The UK Government is currently in the process of preparing a Draft Modern Slavery Bill, which is supposed to place the country at the forefront of the fight against ‘modern slavery’. So it is of fundamental importance that the UK remains bound by the Convention. It is vital that the ECtHR, which has developed key principles in the area of article 4, constantly assesses compliance with the duties of the authorities for cases of labour exploitation.

But aspects of domestic law have flaws. Of particular concern in this context is the Overseas Domestic Worker visa regime, which is in force since 2012. This visa ties domestic workers to the employers with whom they entered the UK. It makes them in this way uniquely vulnerable to abuse because they cannot change employer even if they are seriously exploited or abused. The control that the employers exercise on these workers may therefore raise questions under Article 4. A separate but related issue involves the rights of undocumented migrants. In English law, because the contract of these workers is illegal, they are not entitled to protection of their contractual rights, but are entitled to protection against discrimination claims, when the worker may have been victim of human trafficking, as defined, inter alia, in Article 4 case law of the ECtHR (Hounga v Allen and Another [2014] UKSC 47 on appeal from [2012] EWCA Civ 609). The so-called doctrine of illegality in relation to contractual claims, though, might still raise issues under article 4, because it gives the employer great power to exploit the worker.

Article 4 is also an important safeguard against exploitation of workers that participate in workfare schemes. These are schemes that make social benefits, like a jobseekers’ allowance, conditional upon acceptance of suitable work. The ECtHR has decided a few cases on this type of arrangements, looking at whether they constitute forced labour. For a form of labour to be considered forced, it must be imposed against the will of the person and under the threat of a penalty (Van der Mussele v Belgium, App No 1989/80, Judgment of 23 November 1983). The Court has said that it may be legitimate for the government to ask that someone who claims an unemployment benefit has first tried to obtain a job. When a state has a welfare system, it is entitled to set conditions on the receipt of benefits: a condition that one seeks ‘generally acceptable employment’ is not unreasonable. This is particularly so when there is a possibility to reject work that is socially unacceptable or the possibility of conscientious objection (Schuitemaker v Netherlands, App No 15906/08, Decision of 4 May 2010).

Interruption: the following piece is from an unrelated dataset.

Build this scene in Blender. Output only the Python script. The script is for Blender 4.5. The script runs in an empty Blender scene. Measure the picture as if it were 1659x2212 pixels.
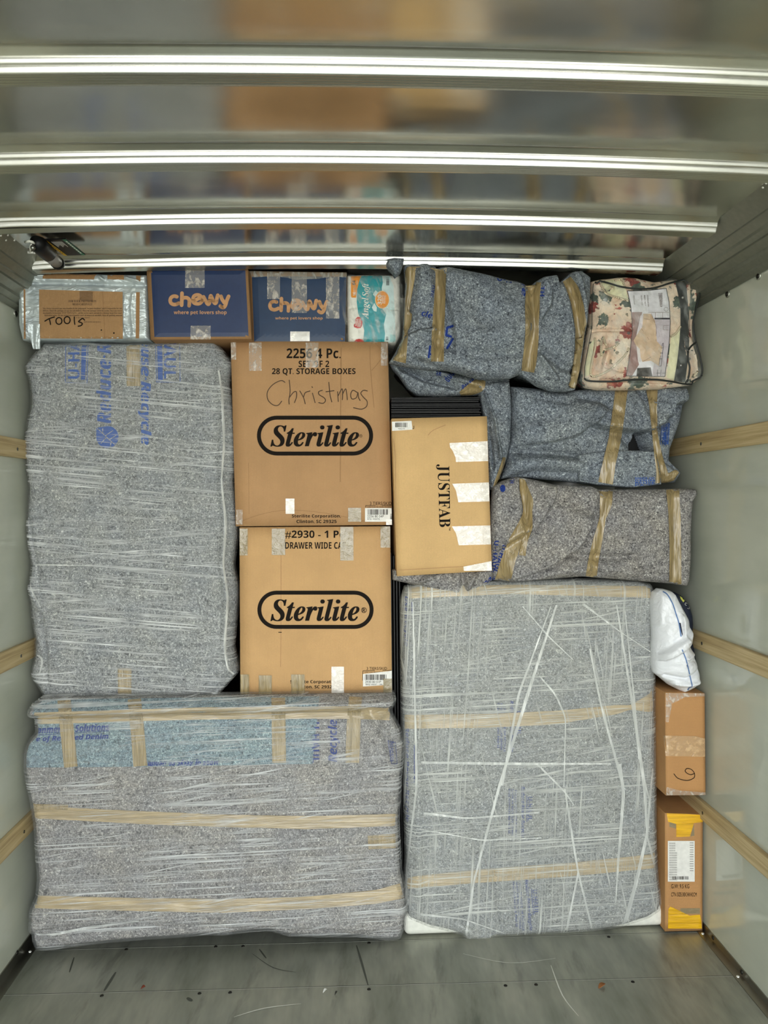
import bpy, bmesh, math, random
import numpy as np
from math import radians, atan, sin, cos, pi
from mathutils import Matrix, Vector, noise
from mathutils.bvhtree import BVHTree
random.seed(7)
S = bpy.context.scene
COL = S.collection

# ---------------------------------------------------------------- camera, world, exposure
W, H, F = 1659.0, 2212.0, 1661.0
CAMZ = 1.63
cd = bpy.data.cameras.new('camera'); cam = bpy.data.objects.new('camera', cd); COL.objects.link(cam)
cd.sensor_fit = 'VERTICAL'; cd.sensor_height = 36.0; cd.lens = F/H*36.0
cd.clip_start = 0.02; cd.clip_end = 200
RM = Matrix.Rotation(-atan(80/F), 3, 'Z') @ Matrix.Rotation(radians(90)-atan(24/F), 3, 'X') @ Matrix.Rotation(radians(-0.6), 3, 'Z')
cam.matrix_world = Matrix.Translation((0, 0, CAMZ)) @ RM.to_4x4()
S.camera = cam
S.view_settings.view_transform = 'Standard'; S.view_settings.look = 'None'
S.view_settings.gamma = 1; S.view_settings.use_curve_mapping = False
S.view_settings.exposure = 0.46
wd = bpy.data.worlds.new('daylight'); S.world = wd; wd.use_nodes = True
wn = wd.node_tree; wn.nodes.clear()
bg = wn.nodes.new('ShaderNodeBackground'); wo = wn.nodes.new('ShaderNodeOutputWorld')
tc = wn.nodes.new('ShaderNodeTexCoord'); sp = wn.nodes.new('ShaderNodeSeparateXYZ'); rp = wn.nodes.new('ShaderNodeValToRGB')
wn.links.new(tc.outputs['Generated'], sp.inputs[0]); wn.links.new(sp.outputs['Z'], rp.inputs[0])
rp.color_ramp.elements[0].position = 0.0; rp.color_ramp.elements[0].color = (1.0, 1.0, 0.96, 1)
rp.color_ramp.elements[1].position = 0.6; rp.color_ramp.elements[1].color = (0.80, 0.90, 1.0, 1)
wn.links.new(rp.outputs[0], bg.inputs[0]); bg.inputs[1].default_value = 4.6
wn.links.new(bg.outputs[0], wo.inputs[0])
sd_ = bpy.data.lights.new('sun', 'SUN'); sd_.energy = 11; sd_.angle = radians(1.5); sd_.color = (1.0, .97, .92)
so = bpy.data.objects.new('sun', sd_); COL.objects.link(so); so.rotation_euler = (radians(-28), radians(6), 0)   # high, from beyond the cab, lights the yard
S.cycles.max_bounces = 10; S.cycles.transparent_max_bounces = 24
S.cycles.glossy_bounces = 5; S.cycles.diffuse_bounces = 5
# sky portal in the open rear doorway
ld = bpy.data.lights.new('doorway_portal', 'AREA'); ld.shape = 'RECTANGLE'; ld.size = 2.6; ld.size_y = 2.7
ld.cycles.is_portal = True
lo = bpy.data.objects.new('doorway_portal', ld); COL.objects.link(lo)
lo.location = (0.07, -0.75, 1.25); lo.rotation_euler = (radians(90), 0, 0)

# ---------------------------------------------------------------- projection helpers
def ray(px, py):
    return RM @ Vector(((px-W/2)/F, (H/2-py)/F, -1.0))
C0 = Vector((0, 0, CAMZ))
def at(px, py, Y):
    d = ray(px, py); return C0 + d*(Y/d.y)
def atz(px, py, z):
    d = ray(px, py); return C0 + d*((z-CAMZ)/d.z)
def atx(px, py, x):
    d = ray(px, py); return C0 + d*(x/d.x)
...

The UK Supreme Court that has examined a claim on workfare schemes ruled that it does not constitute forced labour (R (on the application of Reilly and another) (Respondents) v Secretary of State for Work and Pensions (Appellant), [2013] UKSC 18), even though it found it unlawful for other reasons. Yet it is not unimaginable that a workfare scheme can go too far and violate the Convention, if for example the job that a jobseeker is required to perform is not generally acceptable, because of very harsh working conditions. The protection of individuals under the prohibition of servitude, forced and compulsory labour, can serve as a guarantee: if a workfare scheme does go too far, there will be judicial supervision at supranational level.

Because article 4 is about the worst forms of labour exploitation – a labour right that is undoubtedly a human right too – it is a crucial safeguard for workers. Withdrawal from the Convention would mean that both Government and private employers could remain unaccountable for serious labour exploitation. Labour exploitation is something that no liberal state should either engage in or tolerate.